A new novel by Murakami is always something to look forward too, and I must say the last few ones were a slight deception. His style and tone remain the same: simple, everyday questions that normal people have towards life get tangled up in a space between reality and the supernatural, a kind of magical realism.
In this novel it is a kind of shadow-world - actually a place where all people have shed their shadow - that is enclosed and timeless. It reminds me of Jim Crace's "Eden", a paradise that is equally enclosed by a high wall and where it is hard to get in or out. Only, the paradise does not really seem to be what it is.
Murakami still is the master of the subtle changes, the slight transformation of perspectives that try to give us a glimpse of another reality, one that is less corporeal yet equally real, but hard to pin down. The question is whether the change is a real one or a psychological one.

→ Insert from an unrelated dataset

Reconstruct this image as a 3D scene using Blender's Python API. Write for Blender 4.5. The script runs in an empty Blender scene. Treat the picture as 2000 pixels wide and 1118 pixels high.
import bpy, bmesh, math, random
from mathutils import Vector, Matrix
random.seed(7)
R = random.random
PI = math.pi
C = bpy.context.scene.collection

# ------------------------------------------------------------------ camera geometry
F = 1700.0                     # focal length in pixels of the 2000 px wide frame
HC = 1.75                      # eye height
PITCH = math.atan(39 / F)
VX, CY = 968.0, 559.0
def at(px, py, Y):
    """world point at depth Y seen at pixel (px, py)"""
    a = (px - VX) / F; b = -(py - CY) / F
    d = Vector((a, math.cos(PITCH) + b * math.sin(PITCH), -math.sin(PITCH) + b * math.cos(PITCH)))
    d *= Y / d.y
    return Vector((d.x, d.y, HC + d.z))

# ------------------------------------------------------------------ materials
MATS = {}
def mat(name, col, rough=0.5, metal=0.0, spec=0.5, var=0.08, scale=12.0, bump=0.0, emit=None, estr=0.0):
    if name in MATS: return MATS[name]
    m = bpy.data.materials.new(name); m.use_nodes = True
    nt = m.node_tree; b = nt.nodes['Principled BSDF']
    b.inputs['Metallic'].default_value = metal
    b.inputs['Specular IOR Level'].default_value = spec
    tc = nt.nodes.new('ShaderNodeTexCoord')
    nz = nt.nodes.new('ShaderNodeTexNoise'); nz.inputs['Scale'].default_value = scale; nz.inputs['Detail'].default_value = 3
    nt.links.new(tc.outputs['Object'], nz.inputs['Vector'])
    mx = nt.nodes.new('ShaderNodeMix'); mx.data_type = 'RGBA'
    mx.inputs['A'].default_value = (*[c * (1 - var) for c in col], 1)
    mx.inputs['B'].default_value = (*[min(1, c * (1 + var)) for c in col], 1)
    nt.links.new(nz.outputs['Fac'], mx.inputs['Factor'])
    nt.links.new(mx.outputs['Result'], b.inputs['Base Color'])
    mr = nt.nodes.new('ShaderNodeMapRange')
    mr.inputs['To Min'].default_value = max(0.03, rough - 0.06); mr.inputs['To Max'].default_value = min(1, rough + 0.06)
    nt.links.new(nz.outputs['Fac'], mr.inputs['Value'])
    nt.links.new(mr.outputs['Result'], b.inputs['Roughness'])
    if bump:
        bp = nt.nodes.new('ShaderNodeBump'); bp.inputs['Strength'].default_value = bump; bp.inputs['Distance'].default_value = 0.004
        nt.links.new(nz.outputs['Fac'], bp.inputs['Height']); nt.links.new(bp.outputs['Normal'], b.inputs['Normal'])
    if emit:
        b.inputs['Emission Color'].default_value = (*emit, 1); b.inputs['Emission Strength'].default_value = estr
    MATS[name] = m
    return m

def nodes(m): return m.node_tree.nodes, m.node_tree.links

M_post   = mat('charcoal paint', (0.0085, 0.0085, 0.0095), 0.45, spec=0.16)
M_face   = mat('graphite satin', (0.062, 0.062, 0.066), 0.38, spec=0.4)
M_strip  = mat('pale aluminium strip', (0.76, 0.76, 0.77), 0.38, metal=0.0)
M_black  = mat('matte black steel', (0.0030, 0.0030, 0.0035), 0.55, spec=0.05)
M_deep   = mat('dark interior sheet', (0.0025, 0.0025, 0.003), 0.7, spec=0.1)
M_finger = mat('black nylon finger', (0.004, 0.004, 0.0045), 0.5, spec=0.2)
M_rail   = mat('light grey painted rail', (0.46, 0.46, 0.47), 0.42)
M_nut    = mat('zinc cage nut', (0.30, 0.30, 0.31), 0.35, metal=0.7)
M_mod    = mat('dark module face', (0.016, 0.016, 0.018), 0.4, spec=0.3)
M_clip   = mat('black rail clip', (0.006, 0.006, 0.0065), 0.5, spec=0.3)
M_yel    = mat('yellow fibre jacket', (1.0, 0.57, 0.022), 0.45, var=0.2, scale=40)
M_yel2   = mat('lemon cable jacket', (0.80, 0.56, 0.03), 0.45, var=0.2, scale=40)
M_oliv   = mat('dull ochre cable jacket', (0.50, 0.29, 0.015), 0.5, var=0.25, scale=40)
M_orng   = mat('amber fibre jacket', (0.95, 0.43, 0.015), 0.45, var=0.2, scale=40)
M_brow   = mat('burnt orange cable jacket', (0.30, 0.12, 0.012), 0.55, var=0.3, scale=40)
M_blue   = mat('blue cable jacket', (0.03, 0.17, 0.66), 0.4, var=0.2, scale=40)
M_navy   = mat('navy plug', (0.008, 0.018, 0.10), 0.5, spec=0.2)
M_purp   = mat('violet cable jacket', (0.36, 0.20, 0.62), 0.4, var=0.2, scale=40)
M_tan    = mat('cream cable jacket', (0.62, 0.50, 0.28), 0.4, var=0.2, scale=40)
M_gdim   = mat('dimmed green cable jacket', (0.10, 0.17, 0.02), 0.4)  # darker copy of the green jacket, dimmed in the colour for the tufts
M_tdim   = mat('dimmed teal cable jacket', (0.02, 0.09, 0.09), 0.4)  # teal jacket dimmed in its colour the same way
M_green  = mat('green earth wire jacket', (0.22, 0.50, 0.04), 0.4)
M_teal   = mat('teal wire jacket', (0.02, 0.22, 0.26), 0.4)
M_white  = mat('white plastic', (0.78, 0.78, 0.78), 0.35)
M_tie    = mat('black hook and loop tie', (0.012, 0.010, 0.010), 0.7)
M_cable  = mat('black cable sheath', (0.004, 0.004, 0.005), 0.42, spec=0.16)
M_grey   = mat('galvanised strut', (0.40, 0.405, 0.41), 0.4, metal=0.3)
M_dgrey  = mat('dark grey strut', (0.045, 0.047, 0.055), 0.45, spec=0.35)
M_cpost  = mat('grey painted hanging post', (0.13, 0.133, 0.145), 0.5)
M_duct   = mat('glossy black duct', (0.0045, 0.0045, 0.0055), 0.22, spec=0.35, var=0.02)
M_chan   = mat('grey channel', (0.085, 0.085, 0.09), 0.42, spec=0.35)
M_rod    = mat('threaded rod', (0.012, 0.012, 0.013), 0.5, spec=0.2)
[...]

"The scene also reminded me of a page from a picture book I'd read as a child. In it was a premonition-that something was about to change. Turn a corner and find something awaiting me there. A feeling I often had as a boy. And that something there would tell me a critical fact, which would force a suitable transformation in me." (p.196)
"I had the vague sense that something around me was gradually changing. It was as if, unaware, I was slowly being led somewhere by some sort of power. But was this a recent development, or something that had been going on from quite some time ago? I had no clue. (p. 287)
It is also symbolic that the main character becomes a librarian, with his alter ego working as a dream reader in the library of dreams in the enclosed space in the other world. There is no real evil in the novel, just different realities with unclear and abstract passages between them, leading to mystery and existential surprise, a detective story of the possible.
Yet the mystery remains. The story develops and things become increasingly clear - as one would expect, and despite the many strange things happening, it becomes plausible under Murakami's pen, and never deteriorates into blunt fantasy story-telling. Not suprisingly, the stories of Gabriel Garcia Marquez come to mind, and literally mentioned here.
""In his stories the real and the unreal, the living and the dead, are all mixed together in one," she said. "Like that's an entirely ordinary, everyday thing.""People often call that magical realism," I said."True. But I think that although that way of telling stories might fit the critical criteria of magical realism, for Garcia Marquez himself it's just ordinary realism. In the world he inhabits the real and the unreal coexist and he just describes those scenes the way he sees them."I sat down on the stool beside her and said, "So you' re saying that in the world he inhabits, the real and the unreal are equivalent and that Garcia Marquez is simply recording that."'Yes, I think that might be the case. And that's what I like about his novels." (p. 392)
In the epilogue the author explains how the story for this book had been germinating for decades, until finally the time was ripe to actually write it. Even if it is a nice book, it does not really add anything new to Murakami's output, apart from being an entertaining read. And the older he gets, the more words he seem to need to come to the essence of his story. At times I think that he writes too naturally and too fluently which creates a lot of sentences that go to the detriment of the tension and forward drive that you expect from a mystery novel. Or maybe I am getting to old, which is also a possible perspective of course.